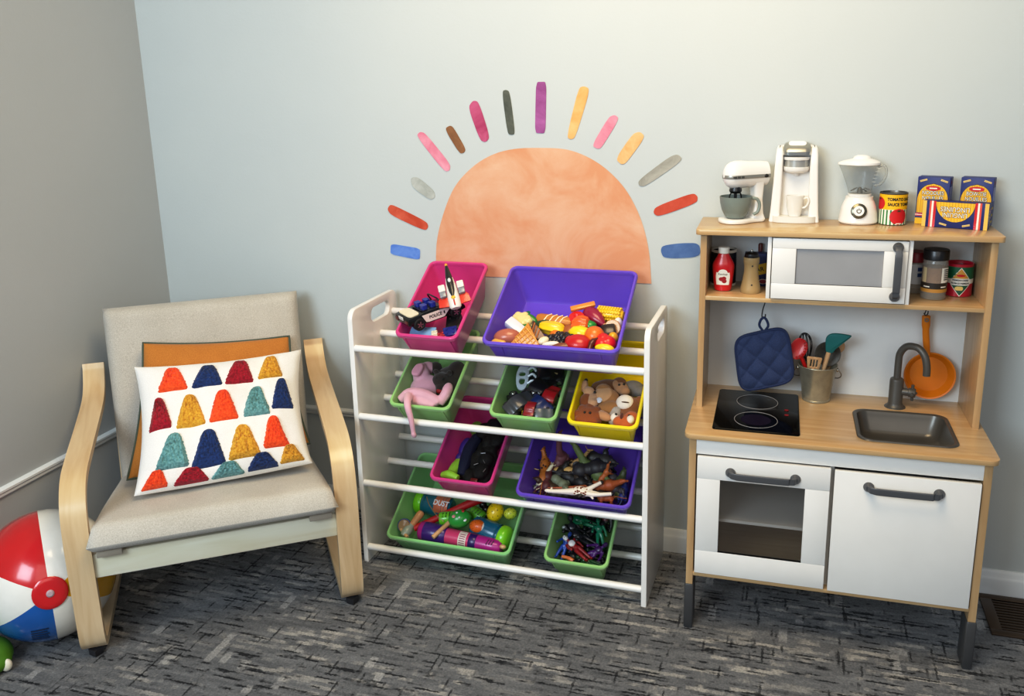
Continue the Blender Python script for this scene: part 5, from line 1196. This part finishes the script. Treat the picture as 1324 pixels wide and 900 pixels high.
text('16', .022, mat('#c9c9cc', .5), [o for o in S.objects if o.name.startswith('black_costume')][0], T(.112, .214, -.0335) @ RZ(6) @ RX(14), name='number_print', ext=.0015)
for u_, v_, a in ((.118, .088, 30), (.140, .10, -50), (.150, .07, 70), (.128, .13, 10)):
    t = thing('silver_clip', 'short silver clip glinting on the black costume', 'costume', at('pink3', u_, v_, -.028, a), 'silver clips in the pink third-tier bin'); G().tube([(-.007, 0, 0), (.007, 0, 0)], .0014, 6).obj('clip', mat('#77777a', .35, .7), t)

# ------------------------------------------------------------------ purple third-tier bin: animals
P3 = 'purple3'; AG = 'plastic animals in the purple bin'
t = thing('toy_giraffe', 'white toy giraffe with brown patches lying along the front of the purple bin', 'toy animal', BM[P3], AG)
gw = PL('#e6dccf', rough=.5, coat=0)
g = G(); g.ell((.182, .048, -.020), (.026, .017, .014)); ntube(g, [(.168, .046, -.020), (.135, .040, -.018), (.100, .036, -.018)], [.012, .008, .006]); g.ell((.092, .036, -.018), (.014, .006, .006)); g.ell((.098, .044, -.017), (.003, .006, .003))
ntube(g, [(.196, .052, -.018), (.215, .066, -.014), (.236, .084, -.014)], [.009, .0062, .0055]); ntube(g, [(.198, .044, -.020), (.228, .042, -.016), (.272, .054, -.020)], [.009, .0065, .0055]); ntube(g, [(.194, .050, -.024), (.222, .052, -.024), (.250, .050, -.028)], [.008, .006, .005]); ntube(g, [(.200, .046, -.022), (.214, .036, -.020), (.222, .030, -.022)], [.004, .003, .003])
organic('body', gw, g, t, vox=.0014, sm=2)
g = G(); rnd = random.Random(5)
for i_ in range(26): x = rnd.uniform(.162, .202); y = .048 + rnd.uniform(-.014, .014); g.ell((x, y, -.0205 + .0138 * sqrt(max(0, 1 - ((x - .182) / .0265) ** 2 - ((y - .048) / .0175) ** 2))), (.0032, .0026, .0016), u=8, v=6)
g.obj('spots', PL('#7a3b20', rough=.5, coat=0), t)
for p_ in ((.236, .084, -.014), (.272, .054, -.020)): G().ell(p_, (.006, .0062, .0062), u=10, v=8).obj('hoof', PL('#1d1714'), t)
beast('toy_tiger', 'orange brown toy tiger standing on end at the left of the purple bin', P3, .055, .088, -.040, 98, -14, 0, .075, '#a86020', neck=.12, leg=.38, tail=.5, group=AG, fat=.17, spots='#2e170b')
beast('orange_dinosaur', 'orange brown toy dinosaur with curled long tail at the right front', P3, .236, .090, -.040, 14, 24, 0, .066, '#a8552c', neck=.35, leg=.42, tail=1.5, fat=.22, long_tail=True, group=AG, ears=False)
beast('toy_lizard', 'orange toy lizard raised over the green dinosaur', P3, .236, .120, -.030, 50, 0, -30, .040, '#b5622f', neck=.3, leg=.4, tail=.9, fat=.2, long_tail=True, group=AG, ears=False)
beast('green_dinosaur', 'olive green toy dinosaur at the right back of the purple bin', P3, .272, .140, -.052, 150, 10, 0, .072, '#5f7040', neck=.45, leg=.42, tail=1.0, fat=.24, long_tail=True, group=AG, ears=False)
beast('black_bull', 'black toy bull lying in the middle of the purple bin', P3, .184, .140, -.052, 20, 40, 0, .082, '#26242a', neck=.15, leg=.4, tail=.5, fat=.27, group=AG, horns=True)
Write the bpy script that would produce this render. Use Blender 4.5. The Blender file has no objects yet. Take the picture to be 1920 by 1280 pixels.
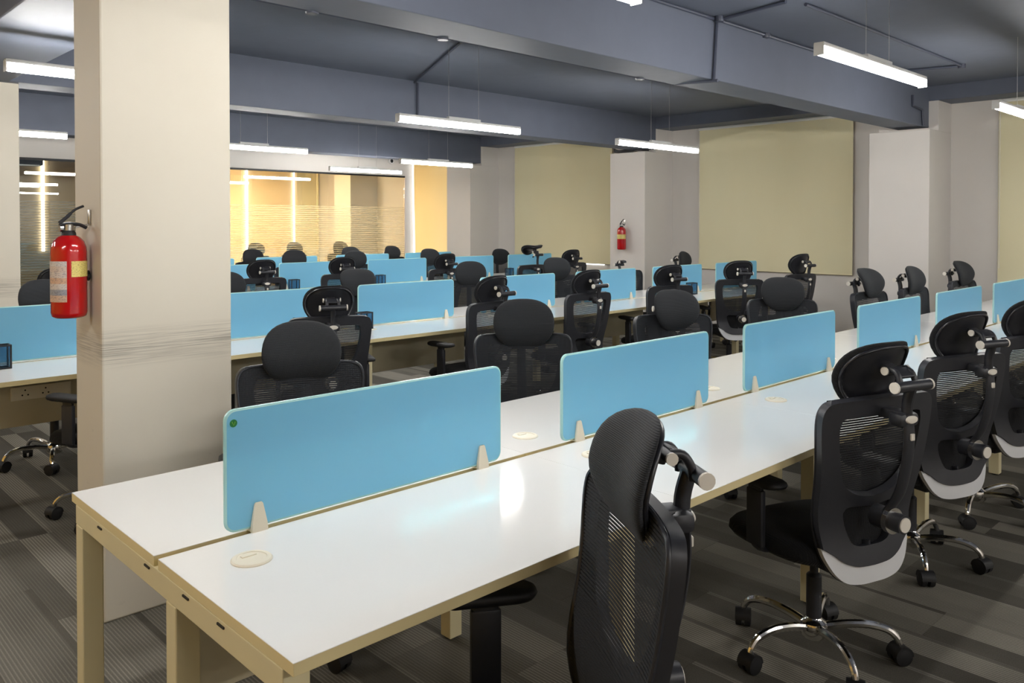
import bpy, bmesh, math, random
from mathutils import Vector, Matrix
from mathutils.geometry import delaunay_2d_cdt

# ------------------------------------------------------------------ camera, world, exposure
scene = bpy.context.scene
C = scene.collection
YAW, PITCH, CAM_Z, FPX = 0.8023, 0.016, 1.5103, 1530.4
cam_d = bpy.data.cameras.new('camera')
cam = bpy.data.objects.new('camera', cam_d)
C.objects.link(cam)
cam.location = (0, 0, CAM_Z)
_fw = Vector((math.cos(YAW) * math.cos(PITCH), math.sin(YAW) * math.cos(PITCH), -math.sin(PITCH)))
cam.rotation_euler = _fw.to_track_quat('-Z', 'Y').to_euler()
cam_d.sensor_fit = 'HORIZONTAL'
cam_d.sensor_width = 36.0
cam_d.lens = FPX / 1920 * 36
cam_d.shift_y = -(640 - (418.6 + FPX * math.tan(PITCH))) / 1920
cam_d.clip_start = 0.05
scene.camera = cam

world = bpy.data.worlds.new('world')
scene.world = world
world.use_nodes = True
world.node_tree.nodes['Background'].inputs[0].default_value = (0.5, 0.55, 0.65, 1)
world.node_tree.nodes['Background'].inputs[1].default_value = 0.0

scene.view_settings.view_transform = 'Standard'
scene.view_settings.look = 'None'
scene.view_settings.gamma = 1.0
scene.view_settings.use_curve_mapping = False
scene.view_settings.exposure = 0.42

LAMP = 76.0          # radiance of the pendant diffusers
WARM = 85.0          # radiance of the warm office downlights

# ------------------------------------------------------------------ materials
MATS = {}
def lin(r, g, b):
    f = lambda c: (c / 255) / 12.92 if c <= 10.3 else (((c / 255) + 0.055) / 1.055) ** 2.4
    return (f(r), f(g), f(b), 1)

class NT:
    def __init__(s, m):
        m.use_nodes = True
        s.t = m.node_tree
        s.b = s.t.nodes['Principled BSDF']
        s.out = s.t.nodes['Material Output']
    def n(s, kind, **kw):
        nd = s.t.nodes.new(kind)
        for k, v in kw.items():
            setattr(nd, k, v)
        return nd
    def l(s, a, b):
        s.t.links.new(a, b)
    def math(s, op, a, b=None, c=None):
        nd = s.n('ShaderNodeMath', operation=op)
        for i, v in enumerate((a, b, c)):
            if v is None:
                continue
            if hasattr(v, 'links'):
                s.l(v, nd.inputs[i])
            else:
                nd.inputs[i].default_value = v
        return nd.outputs[0]
    def ramp(s, fac, stops):
        r = s.n('ShaderNodeValToRGB')
        while len(r.color_ramp.elements) < len(stops):
            r.color_ramp.elements.new(0.5)
        for e, (p, c) in zip(r.color_ramp.elements, stops):
            e.position = p
            e.color = c
        s.l(fac, r.inputs[0])
        return r.outputs[0]
    def noise(s, vec, scale, detail=3.0):
        nd = s.n('ShaderNodeTexNoise')
        nd.inputs['Scale'].default_value = scale
        nd.inputs['Detail'].default_value = detail
        if vec is not None:
            s.l(vec, nd.inputs['Vector'])
        return nd.outputs['Fac']
    def mapped(s, vec, scale=(1, 1, 1)):
        mp = s.n('ShaderNodeMapping')
        mp.inputs['Scale'].default_value = scale
        s.l(vec, mp.inputs[0])
        return mp.outputs[0]
    def bump(s, h, strength, dist=0.01):
        bp = s.n('ShaderNodeBump')
        bp.inputs['Strength'].default_value = strength
        bp.inputs['Distance'].default_value = dist
        s.l(h, bp.inputs['Height'])
        s.l(bp.outputs[0], s.b.inputs['Normal'])
    def mixc(s, fac, a, b):
        nd = s.n('ShaderNodeMix', data_type='RGBA')
        for sock, v in ((nd.inputs[0], fac), (nd.inputs[6], a), (nd.inputs[7], b)):
            if hasattr(v, 'links'):
                s.l(v, sock)
            else:
                sock.default_value = v
        return nd.outputs[2]

def new_mat(name):
    m = bpy.data.materials.new(name)
    MATS[name] = m
    return m, NT(m)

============

• [WHAT TO WORK ON]:
The records above must be printed exactly; the pictures stay out.

• [OUTPUT FOR THIS TASK]:
Continue the Blender Python script for this scene: part 5, from line 1196. This part finishes the script. Treat the picture as 1324 pixels wide and 900 pixels high.
text('16', .022, mat('#c9c9cc', .5), [o for o in S.objects if o.name.startswith('black_costume')][0], T(.112, .214, -.0335) @ RZ(6) @ RX(14), name='number_print', ext=.0015)
for u_, v_, a in ((.118, .088, 30), (.140, .10, -50), (.150, .07, 70), (.128, .13, 10)):
    t = thing('silver_clip', 'short silver clip glinting on the black costume', 'costume', at('pink3', u_, v_, -.028, a), 'silver clips in the pink third-tier bin'); G().tube([(-.007, 0, 0), (.007, 0, 0)], .0014, 6).obj('clip', mat('#77777a', .35, .7), t)

# ------------------------------------------------------------------ purple third-tier bin: animals
P3 = 'purple3'; AG = 'plastic animals in the purple bin'
t = thing('toy_giraffe', 'white toy giraffe with brown patches lying along the front of the purple bin', 'toy animal', BM[P3], AG)
gw = PL('#e6dccf', rough=.5, coat=0)
g = G(); g.ell((.182, .048, -.020), (.026, .017, .014)); ntube(g, [(.168, .046, -.020), (.135, .040, -.018), (.100, .036, -.018)], [.012, .008, .006]); g.ell((.092, .036, -.018), (.014, .006, .006)); g.ell((.098, .044, -.017), (.003, .006, .003))
ntube(g, [(.196, .052, -.018), (.215, .066, -.014), (.236, .084, -.014)], [.009, .0062, .0055]); ntube(g, [(.198, .044, -.020), (.228, .042, -.016), (.272, .054, -.020)], [.009, .0065, .0055]); ntube(g, [(.194, .050, -.024), (.222, .052, -.024), (.250, .050, -.028)], [.008, .006, .005]); ntube(g, [(.200, .046, -.022), (.214, .036, -.020), (.222, .030, -.022)], [.004, .003, .003])
organic('body', gw, g, t, vox=.0014, sm=2)
g = G(); rnd = random.Random(5)
for i_ in range(26): x = rnd.uniform(.162, .202); y = .048 + rnd.uniform(-.014, .014); g.ell((x, y, -.0205 + .0138 * sqrt(max(0, 1 - ((x - .182) / .0265) ** 2 - ((y - .048) / .0175) ** 2))), (.0032, .0026, .0016), u=8, v=6)
g.obj('spots', PL('#7a3b20', rough=.5, coat=0), t)
for p_ in ((.236, .084, -.014), (.272, .054, -.020)): G().ell(p_, (.006, .0062, .0062), u=10, v=8).obj('hoof', PL('#1d1714'), t)
beast('toy_tiger', 'orange brown toy tiger standing on end at the left of the purple bin', P3, .055, .088, -.040, 98, -14, 0, .075, '#a86020', neck=.12, leg=.38, tail=.5, group=AG, fat=.17, spots='#2e170b')
beast('orange_dinosaur', 'orange brown toy dinosaur with curled long tail at the right front', P3, .236, .090, -.040, 14, 24, 0, .066, '#a8552c', neck=.35, leg=.42, tail=1.5, fat=.22, long_tail=True, group=AG, ears=False)
beast('toy_lizard', 'orange toy lizard raised over the green dinosaur', P3, .236, .120, -.030, 50, 0, -30, .040, '#b5622f', neck=.3, leg=.4, tail=.9, fat=.2, long_tail=True, group=AG, ears=False)
beast('green_dinosaur', 'olive green toy dinosaur at the right back of the purple bin', P3, .272, .140, -.052, 150, 10, 0, .072, '#5f7040', neck=.45, leg=.42, tail=1.0, fat=.24, long_tail=True, group=AG, ears=False)
beast('black_bull', 'black toy bull lying in the middle of the purple bin', P3, .184, .140, -.052, 20, 40, 0, .082, '#26242a', neck=.15, leg=.4, tail=.5, fat=.27, group=AG, horns=True)
Write the bpy script that would produce this render. Use Blender 4.5. The Blender file has no objects yet. Take the picture to be 1920 by 1280 pixels.
import bpy, bmesh, math, random
from mathutils import Vector, Matrix
from mathutils.geometry import delaunay_2d_cdt

# ------------------------------------------------------------------ camera, world, exposure
scene = bpy.context.scene
C = scene.collection
YAW, PITCH, CAM_Z, FPX = 0.8023, 0.016, 1.5103, 1530.4
cam_d = bpy.data.cameras.new('camera')
cam = bpy.data.objects.new('camera', cam_d)
C.objects.link(cam)
cam.location = (0, 0, CAM_Z)
_fw = Vector((math.cos(YAW) * math.cos(PITCH), math.sin(YAW) * math.cos(PITCH), -math.sin(PITCH)))
cam.rotation_euler = _fw.to_track_quat('-Z', 'Y').to_euler()
cam_d.sensor_fit = 'HORIZONTAL'
cam_d.sensor_width = 36.0
cam_d.lens = FPX / 1920 * 36
cam_d.shift_y = -(640 - (418.6 + FPX * math.tan(PITCH))) / 1920
cam_d.clip_start = 0.05
scene.camera = cam

world = bpy.data.worlds.new('world')
scene.world = world
world.use_nodes = True
world.node_tree.nodes['Background'].inputs[0].default_value = (0.5, 0.55, 0.65, 1)
world.node_tree.nodes['Background'].inputs[1].default_value = 0.0

scene.view_settings.view_transform = 'Standard'
scene.view_settings.look = 'None'
scene.view_settings.gamma = 1.0
scene.view_settings.use_curve_mapping = False
scene.view_settings.exposure = 0.42

LAMP = 76.0          # radiance of the pendant diffusers
WARM = 85.0          # radiance of the warm office downlights

# ------------------------------------------------------------------ materials
MATS = {}
def lin(r, g, b):
    f = lambda c: (c / 255) / 12.92 if c <= 10.3 else (((c / 255) + 0.055) / 1.055) ** 2.4
    return (f(r), f(g), f(b), 1)

class NT:
    def __init__(s, m):
        m.use_nodes = True
        s.t = m.node_tree
        s.b = s.t.nodes['Principled BSDF']
        s.out = s.t.nodes['Material Output']
    def n(s, kind, **kw):
        nd = s.t.nodes.new(kind)
        for k, v in kw.items():
            setattr(nd, k, v)
        return nd
    def l(s, a, b):
        s.t.links.new(a, b)
    def math(s, op, a, b=None, c=None):
        nd = s.n('ShaderNodeMath', operation=op)
        for i, v in enumerate((a, b, c)):
            if v is None:
                continue
            if hasattr(v, 'links'):
                s.l(v, nd.inputs[i])
            else:
                nd.inputs[i].default_value = v
        return nd.outputs[0]
    def ramp(s, fac, stops):
        r = s.n('ShaderNodeValToRGB')
        while len(r.color_ramp.elements) < len(stops):
            r.color_ramp.elements.new(0.5)
        for e, (p, c) in zip(r.color_ramp.elements, stops):
            e.position = p
            e.color = c
        s.l(fac, r.inputs[0])
        return r.outputs[0]
    def noise(s, vec, scale, detail=3.0):
        nd = s.n('ShaderNodeTexNoise')
        nd.inputs['Scale'].default_value = scale
        nd.inputs['Detail'].default_value = detail
        if vec is not None:
            s.l(vec, nd.inputs['Vector'])
        return nd.outputs['Fac']
    def mapped(s, vec, scale=(1, 1, 1)):
        mp = s.n('ShaderNodeMapping')
        mp.inputs['Scale'].default_value = scale
        s.l(vec, mp.inputs[0])
        return mp.outputs[0]
    def bump(s, h, strength, dist=0.01):
        bp = s.n('ShaderNodeBump')
        bp.inputs['Strength'].default_value = strength
        bp.inputs['Distance'].default_value = dist
        s.l(h, bp.inputs['Height'])
        s.l(bp.outputs[0], s.b.inputs['Normal'])
    def mixc(s, fac, a, b):
        nd = s.n('ShaderNodeMix', data_type='RGBA')
        for sock, v in ((nd.inputs[0], fac), (nd.inputs[6], a), (nd.inputs[7], b)):
            if hasattr(v, 'links'):
                s.l(v, sock)
            else:
                sock.default_value = v
        return nd.outputs[2]

def new_mat(name):
    m = bpy.data.materials.new(name)
    MATS[name] = m
    return m, NT(m)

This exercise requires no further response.